Las ganas de comer se pierden en muchas circunstancias, aunque, en la gran mayoría, suceden por disgustos, dificultades, sustos u otras situaciones que parecen insalvables.
El profeta Elías, perseguido y amenazado de muerte, sobrevivía a hurtadillas alimentado por el miedo; como tantos refugiados de la historia. Escondidos y aterrados huyendo hacia un mundo desconocido que devora a los sencillos.
En una suerte de consolación, Dios le inyecta futuro y le abre las hambres, “levántate y come”. Se recupera por la Palabra que se le regala y, sin cambiar de situación, decide tirar hacia delante. La confianza vence al miedo y lo lanza a la profecía.

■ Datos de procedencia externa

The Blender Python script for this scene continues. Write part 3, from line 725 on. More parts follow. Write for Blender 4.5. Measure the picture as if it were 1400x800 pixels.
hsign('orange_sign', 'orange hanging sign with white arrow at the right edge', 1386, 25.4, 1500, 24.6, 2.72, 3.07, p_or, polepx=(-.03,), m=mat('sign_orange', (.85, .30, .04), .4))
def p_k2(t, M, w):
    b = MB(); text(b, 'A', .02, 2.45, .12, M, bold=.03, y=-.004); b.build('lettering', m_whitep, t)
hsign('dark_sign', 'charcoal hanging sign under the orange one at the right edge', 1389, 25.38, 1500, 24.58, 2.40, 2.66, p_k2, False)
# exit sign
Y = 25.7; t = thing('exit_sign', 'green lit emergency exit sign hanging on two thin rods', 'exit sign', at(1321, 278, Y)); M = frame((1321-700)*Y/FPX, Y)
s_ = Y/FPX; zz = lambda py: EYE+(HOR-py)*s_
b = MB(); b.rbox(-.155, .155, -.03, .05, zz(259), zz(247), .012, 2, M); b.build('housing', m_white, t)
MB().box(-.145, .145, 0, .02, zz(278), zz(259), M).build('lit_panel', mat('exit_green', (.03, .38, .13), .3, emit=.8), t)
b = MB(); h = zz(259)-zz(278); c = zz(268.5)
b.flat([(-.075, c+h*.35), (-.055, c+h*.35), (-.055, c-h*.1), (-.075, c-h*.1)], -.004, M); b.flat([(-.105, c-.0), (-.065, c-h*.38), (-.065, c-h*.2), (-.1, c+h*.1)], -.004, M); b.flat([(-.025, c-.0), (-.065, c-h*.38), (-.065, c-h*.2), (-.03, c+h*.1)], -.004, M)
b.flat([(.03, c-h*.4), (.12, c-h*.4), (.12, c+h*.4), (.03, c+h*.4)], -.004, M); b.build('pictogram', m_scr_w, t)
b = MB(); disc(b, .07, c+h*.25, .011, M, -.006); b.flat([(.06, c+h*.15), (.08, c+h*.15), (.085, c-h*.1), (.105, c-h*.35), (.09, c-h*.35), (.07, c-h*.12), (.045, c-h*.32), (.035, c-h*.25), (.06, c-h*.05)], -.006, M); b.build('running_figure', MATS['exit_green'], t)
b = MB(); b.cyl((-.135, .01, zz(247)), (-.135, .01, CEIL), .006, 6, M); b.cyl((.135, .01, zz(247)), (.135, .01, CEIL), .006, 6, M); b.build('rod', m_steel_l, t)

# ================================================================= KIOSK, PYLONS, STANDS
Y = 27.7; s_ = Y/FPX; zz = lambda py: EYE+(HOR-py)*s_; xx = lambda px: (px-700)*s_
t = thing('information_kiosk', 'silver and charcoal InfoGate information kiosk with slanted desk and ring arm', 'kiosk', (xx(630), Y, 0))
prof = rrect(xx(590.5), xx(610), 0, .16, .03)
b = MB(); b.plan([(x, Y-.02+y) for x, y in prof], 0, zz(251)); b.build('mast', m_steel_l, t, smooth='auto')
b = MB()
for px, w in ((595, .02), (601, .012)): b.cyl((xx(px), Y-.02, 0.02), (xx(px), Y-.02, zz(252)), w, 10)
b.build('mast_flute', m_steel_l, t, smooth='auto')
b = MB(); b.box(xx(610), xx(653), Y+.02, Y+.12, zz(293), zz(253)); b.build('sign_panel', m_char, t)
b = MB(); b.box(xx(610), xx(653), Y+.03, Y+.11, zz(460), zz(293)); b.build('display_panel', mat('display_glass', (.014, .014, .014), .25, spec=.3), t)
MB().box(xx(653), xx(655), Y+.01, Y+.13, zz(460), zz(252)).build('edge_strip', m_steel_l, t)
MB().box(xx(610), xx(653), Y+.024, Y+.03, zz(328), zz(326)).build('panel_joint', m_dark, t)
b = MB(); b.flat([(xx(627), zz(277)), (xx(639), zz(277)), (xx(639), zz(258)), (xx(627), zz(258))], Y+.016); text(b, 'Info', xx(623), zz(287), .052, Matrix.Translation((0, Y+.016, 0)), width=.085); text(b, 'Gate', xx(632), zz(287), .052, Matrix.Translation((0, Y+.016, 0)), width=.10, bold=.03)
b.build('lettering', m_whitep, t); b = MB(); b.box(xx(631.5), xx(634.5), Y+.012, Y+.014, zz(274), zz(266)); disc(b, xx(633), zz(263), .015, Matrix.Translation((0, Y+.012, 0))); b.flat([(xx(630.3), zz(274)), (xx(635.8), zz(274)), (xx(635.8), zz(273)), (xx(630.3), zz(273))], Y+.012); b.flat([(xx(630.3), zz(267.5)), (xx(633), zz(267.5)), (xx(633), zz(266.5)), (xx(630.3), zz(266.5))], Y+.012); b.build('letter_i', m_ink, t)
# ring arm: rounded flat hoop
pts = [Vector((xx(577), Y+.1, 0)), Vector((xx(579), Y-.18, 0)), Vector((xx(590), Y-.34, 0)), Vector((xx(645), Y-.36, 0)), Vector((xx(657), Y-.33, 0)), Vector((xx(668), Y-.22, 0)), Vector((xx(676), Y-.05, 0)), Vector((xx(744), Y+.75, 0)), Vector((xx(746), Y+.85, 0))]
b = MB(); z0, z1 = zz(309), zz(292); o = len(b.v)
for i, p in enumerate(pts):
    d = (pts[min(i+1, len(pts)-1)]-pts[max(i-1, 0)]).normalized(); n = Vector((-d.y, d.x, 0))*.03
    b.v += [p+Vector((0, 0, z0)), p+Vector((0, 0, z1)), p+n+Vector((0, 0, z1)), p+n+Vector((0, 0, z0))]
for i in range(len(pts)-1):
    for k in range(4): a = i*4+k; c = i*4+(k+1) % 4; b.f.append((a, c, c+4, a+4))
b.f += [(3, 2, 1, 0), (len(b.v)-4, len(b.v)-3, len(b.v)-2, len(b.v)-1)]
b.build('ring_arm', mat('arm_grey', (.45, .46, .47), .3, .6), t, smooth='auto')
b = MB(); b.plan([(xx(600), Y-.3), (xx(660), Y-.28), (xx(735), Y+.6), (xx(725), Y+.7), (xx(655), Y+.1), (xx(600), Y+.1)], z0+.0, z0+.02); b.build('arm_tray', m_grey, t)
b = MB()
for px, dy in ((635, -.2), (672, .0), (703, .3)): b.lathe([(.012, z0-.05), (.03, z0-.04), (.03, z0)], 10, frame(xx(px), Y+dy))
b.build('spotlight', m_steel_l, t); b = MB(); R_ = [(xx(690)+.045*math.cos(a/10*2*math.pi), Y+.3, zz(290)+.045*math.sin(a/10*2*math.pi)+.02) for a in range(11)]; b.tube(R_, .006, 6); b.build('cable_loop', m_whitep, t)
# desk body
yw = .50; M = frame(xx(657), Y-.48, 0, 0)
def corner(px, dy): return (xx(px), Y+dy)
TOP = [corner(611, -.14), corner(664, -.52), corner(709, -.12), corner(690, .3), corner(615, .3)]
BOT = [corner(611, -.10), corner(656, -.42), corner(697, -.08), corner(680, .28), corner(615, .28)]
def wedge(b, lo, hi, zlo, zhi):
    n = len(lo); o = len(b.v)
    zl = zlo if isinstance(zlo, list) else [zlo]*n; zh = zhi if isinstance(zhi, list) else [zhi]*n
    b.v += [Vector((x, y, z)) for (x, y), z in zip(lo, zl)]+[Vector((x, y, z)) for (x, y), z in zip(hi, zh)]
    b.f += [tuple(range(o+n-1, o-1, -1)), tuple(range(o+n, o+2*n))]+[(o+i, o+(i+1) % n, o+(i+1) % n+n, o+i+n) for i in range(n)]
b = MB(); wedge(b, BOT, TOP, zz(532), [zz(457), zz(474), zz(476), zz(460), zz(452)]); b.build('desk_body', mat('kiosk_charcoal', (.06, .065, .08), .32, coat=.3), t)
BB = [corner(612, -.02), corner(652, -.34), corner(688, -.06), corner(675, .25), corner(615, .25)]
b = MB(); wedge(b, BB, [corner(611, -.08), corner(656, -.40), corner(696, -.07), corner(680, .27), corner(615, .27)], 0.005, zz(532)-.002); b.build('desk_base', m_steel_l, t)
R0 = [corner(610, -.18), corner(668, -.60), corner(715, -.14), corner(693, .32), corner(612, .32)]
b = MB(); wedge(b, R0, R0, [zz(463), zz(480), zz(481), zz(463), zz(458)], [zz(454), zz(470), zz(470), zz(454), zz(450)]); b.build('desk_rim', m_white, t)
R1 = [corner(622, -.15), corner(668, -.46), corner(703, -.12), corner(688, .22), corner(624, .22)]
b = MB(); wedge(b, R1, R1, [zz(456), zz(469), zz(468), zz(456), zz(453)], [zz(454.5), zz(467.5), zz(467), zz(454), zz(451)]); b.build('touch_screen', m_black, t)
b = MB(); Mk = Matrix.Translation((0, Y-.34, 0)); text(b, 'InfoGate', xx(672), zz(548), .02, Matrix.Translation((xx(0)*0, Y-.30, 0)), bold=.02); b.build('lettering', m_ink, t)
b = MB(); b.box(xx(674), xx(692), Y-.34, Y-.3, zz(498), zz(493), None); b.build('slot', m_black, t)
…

El hambre es lo que mueve a los pueblos a salir a buscar el pan de cada día. Es cierto que los movimientos de personas que abandonan sus lugares de origen tienen complejos condicionantes. Sin embargo, el pan es la sinécdoque de la estabilidad y la seguridad. ¡Que se lo recuerden al pueblo judío en sus quejas por el maná!
Jesús se propone como el Pan de la vida: su corazón como abrazo permanente, sus palabras como guías seguras, sus milagros como providencia divina. ¡Cuántos de nosotros hemos encontrado en él las ganas de volver a comer!
El hambre de Dios es una necesidad poco reconocida y menos valorada en la sociedad de ahora, la nuestra. Y no por eso es menos necesaria. Nos toca a nosotros guardar un poco de harina y de aceite para regalar a aquellos que precisen dejar sus miedos y volver a comer.